Dopo le nuove accuse mosse a Trump alla Cina e la controffensiva di Pechino ai dazi per 200 miliardi di dollari imposti dagli Usa, sono aumentati i rischi di escalation del conflitto commerciale tra le due prime potenze economiche al mondo. Secondo gli analisti di Danske Bank Donald Trump, come aveva promesso, potrebbe presto annunciare una nuova tornata di dazi contro la Cina da 267 miliardi di dollari.
Nel suo intervento all’Assemblea Generale dell’ONU, oltre ad accusare l’Iran di seminare terrorismo, Trump ha attaccato l’OPEC, rea di destabilizzare il mondo. Nel mirino del presidente Usa è finita soprattutto l’Arabia Saudita che viene ritenuta colpevole di mantenere la produzione del petrolio troppo bassa. Gli Stati Uniti – ha avvertito l’inquilino della Casa Bianca – non sopporteranno una situazione del genere ancora a lungo. I prezzi del petrolio scambiano in prossimità dei massimi di quattro anni,
In Europa i listini azionari principali sono incerti sulla direzione da prendere dopo i rialzi consistenti della vigilia. In Asia le Borse continuano a rafforzarsi nonostante il pericolo di una guerra commerciale a tutto campo. I rendimenti dei Bond americani decennali sono in lieve ribasso dopo il balzo messo a segno di recente oltre il 3,10%. Debole l’euro rispetto al dollaro, in vista della riunione della Federal Reserve, che si chiude con un rialzo il costo del denaro di 25 punti base al 2-2,25%, il livello più alto degli ultimi dieci anni. Il rialzo dei tassi di interesse potrebbe esercitare nuove pressioni sui mercati emergenti già in crisi come Turchia e Argentina.

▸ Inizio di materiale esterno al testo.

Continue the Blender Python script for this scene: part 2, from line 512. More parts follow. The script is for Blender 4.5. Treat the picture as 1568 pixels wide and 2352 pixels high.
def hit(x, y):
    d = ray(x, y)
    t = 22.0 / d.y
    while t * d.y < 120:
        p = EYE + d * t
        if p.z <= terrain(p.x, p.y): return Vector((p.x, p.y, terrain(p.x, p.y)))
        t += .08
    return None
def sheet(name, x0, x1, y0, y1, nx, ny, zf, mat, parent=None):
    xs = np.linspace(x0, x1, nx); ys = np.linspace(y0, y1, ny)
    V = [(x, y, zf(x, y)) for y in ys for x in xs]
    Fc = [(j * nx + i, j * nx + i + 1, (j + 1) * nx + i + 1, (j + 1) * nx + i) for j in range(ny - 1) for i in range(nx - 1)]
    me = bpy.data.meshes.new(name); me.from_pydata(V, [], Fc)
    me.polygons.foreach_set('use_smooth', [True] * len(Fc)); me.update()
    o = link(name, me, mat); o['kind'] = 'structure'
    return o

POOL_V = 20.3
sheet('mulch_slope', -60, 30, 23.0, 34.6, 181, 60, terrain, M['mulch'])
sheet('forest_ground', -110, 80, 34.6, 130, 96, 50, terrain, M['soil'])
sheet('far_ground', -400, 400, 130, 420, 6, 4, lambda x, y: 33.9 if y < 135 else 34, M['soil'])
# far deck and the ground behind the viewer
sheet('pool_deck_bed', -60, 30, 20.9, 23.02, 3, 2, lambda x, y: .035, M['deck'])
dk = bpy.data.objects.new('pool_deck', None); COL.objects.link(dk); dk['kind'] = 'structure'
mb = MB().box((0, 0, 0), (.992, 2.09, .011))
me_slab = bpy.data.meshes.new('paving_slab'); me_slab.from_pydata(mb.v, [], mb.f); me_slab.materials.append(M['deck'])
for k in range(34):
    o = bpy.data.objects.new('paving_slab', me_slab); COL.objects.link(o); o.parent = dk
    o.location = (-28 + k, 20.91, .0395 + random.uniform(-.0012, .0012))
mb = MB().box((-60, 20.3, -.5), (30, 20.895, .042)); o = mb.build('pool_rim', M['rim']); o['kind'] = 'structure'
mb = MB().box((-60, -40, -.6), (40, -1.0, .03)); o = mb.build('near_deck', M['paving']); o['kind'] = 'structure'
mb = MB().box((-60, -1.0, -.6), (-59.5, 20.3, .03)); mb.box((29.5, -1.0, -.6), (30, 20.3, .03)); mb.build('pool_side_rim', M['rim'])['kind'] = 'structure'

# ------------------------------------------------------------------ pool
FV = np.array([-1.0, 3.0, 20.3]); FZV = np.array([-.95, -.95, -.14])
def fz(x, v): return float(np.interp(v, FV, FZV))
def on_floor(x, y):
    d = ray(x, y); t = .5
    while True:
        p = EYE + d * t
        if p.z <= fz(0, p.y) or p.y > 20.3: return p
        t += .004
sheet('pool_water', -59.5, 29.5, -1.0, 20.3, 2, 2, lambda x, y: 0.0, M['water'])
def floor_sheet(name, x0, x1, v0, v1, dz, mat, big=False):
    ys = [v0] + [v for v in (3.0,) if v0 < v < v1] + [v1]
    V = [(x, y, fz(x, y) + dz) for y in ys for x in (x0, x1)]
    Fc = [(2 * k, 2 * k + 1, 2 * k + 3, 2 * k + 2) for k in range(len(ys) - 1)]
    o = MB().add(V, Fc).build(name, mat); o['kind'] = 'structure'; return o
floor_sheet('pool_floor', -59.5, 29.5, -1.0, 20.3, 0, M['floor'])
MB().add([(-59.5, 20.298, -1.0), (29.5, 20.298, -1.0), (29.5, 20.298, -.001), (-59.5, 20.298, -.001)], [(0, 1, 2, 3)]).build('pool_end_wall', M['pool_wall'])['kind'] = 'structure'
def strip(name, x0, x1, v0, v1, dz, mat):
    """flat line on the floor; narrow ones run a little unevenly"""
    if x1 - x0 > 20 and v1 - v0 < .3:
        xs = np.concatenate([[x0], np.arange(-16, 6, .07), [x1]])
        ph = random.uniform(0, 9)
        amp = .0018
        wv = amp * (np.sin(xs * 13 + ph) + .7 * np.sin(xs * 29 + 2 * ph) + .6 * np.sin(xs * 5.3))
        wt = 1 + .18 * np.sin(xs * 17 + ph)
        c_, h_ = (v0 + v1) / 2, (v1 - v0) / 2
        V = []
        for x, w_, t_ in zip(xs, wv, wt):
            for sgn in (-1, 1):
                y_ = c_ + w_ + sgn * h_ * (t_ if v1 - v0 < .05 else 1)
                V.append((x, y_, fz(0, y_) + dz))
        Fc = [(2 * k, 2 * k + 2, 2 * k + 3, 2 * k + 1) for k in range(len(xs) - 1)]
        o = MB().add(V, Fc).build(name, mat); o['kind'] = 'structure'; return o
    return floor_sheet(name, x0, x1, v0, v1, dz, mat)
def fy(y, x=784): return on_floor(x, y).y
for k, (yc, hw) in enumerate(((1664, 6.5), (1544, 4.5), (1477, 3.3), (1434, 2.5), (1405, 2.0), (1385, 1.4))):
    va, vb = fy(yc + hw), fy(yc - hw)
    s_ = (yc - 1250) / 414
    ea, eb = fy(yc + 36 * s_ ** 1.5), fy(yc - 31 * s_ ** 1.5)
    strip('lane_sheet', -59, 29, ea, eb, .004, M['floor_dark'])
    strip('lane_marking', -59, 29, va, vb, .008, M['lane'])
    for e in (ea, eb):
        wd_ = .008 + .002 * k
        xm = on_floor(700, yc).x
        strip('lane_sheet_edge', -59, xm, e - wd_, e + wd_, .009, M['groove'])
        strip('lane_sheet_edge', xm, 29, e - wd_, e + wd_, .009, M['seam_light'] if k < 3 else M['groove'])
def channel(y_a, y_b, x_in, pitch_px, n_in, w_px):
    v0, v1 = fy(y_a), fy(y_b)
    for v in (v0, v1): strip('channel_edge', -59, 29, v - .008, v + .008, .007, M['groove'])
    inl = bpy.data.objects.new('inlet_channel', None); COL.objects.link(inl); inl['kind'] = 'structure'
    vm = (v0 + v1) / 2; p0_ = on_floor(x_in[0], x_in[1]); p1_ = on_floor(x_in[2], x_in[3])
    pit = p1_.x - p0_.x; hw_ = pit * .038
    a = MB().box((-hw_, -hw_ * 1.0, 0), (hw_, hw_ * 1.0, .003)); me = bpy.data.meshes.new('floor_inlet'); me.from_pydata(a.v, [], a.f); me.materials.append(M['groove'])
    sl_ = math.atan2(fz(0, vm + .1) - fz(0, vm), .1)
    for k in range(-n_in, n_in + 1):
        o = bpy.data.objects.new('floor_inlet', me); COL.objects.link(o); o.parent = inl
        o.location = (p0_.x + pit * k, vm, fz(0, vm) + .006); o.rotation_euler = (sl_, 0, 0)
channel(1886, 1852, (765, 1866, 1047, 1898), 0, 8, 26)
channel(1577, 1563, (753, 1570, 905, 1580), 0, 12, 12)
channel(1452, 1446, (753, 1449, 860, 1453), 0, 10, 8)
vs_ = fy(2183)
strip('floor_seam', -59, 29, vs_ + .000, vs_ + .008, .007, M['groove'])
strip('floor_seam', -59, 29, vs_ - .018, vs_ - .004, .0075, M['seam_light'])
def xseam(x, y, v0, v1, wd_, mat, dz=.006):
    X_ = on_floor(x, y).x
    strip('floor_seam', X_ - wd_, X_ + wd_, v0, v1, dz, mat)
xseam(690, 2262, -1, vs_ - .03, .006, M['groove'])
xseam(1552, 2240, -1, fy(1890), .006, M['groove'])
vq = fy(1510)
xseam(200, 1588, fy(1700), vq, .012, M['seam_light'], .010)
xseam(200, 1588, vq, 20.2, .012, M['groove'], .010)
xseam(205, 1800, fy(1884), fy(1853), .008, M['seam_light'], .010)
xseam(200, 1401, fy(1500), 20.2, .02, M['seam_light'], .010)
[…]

Intanto in Italia è partito il conto alla rovescia per la presentazione della legge di bilancio 2019. Giovedì 27 settembre è la data ultima per presentare il testo del DEF in parlamento e non è ancora chiaro se la coalizione di governo ha raggiunto un’intesa sull’ammontare di spese da iscrivere a bilancio e sulla portata delle misure a deficit da presentare. Il vice premier Luigi Di Maio ha annunciato che se la manovra finanziaria non sarà coraggiosa, con un rapporto deficit Pil fino al 2,5% – sopra l’1,8-1,9% indicato dal MEF come compromesso tra le parti – il MoVimento 5 Stelle non la voterà.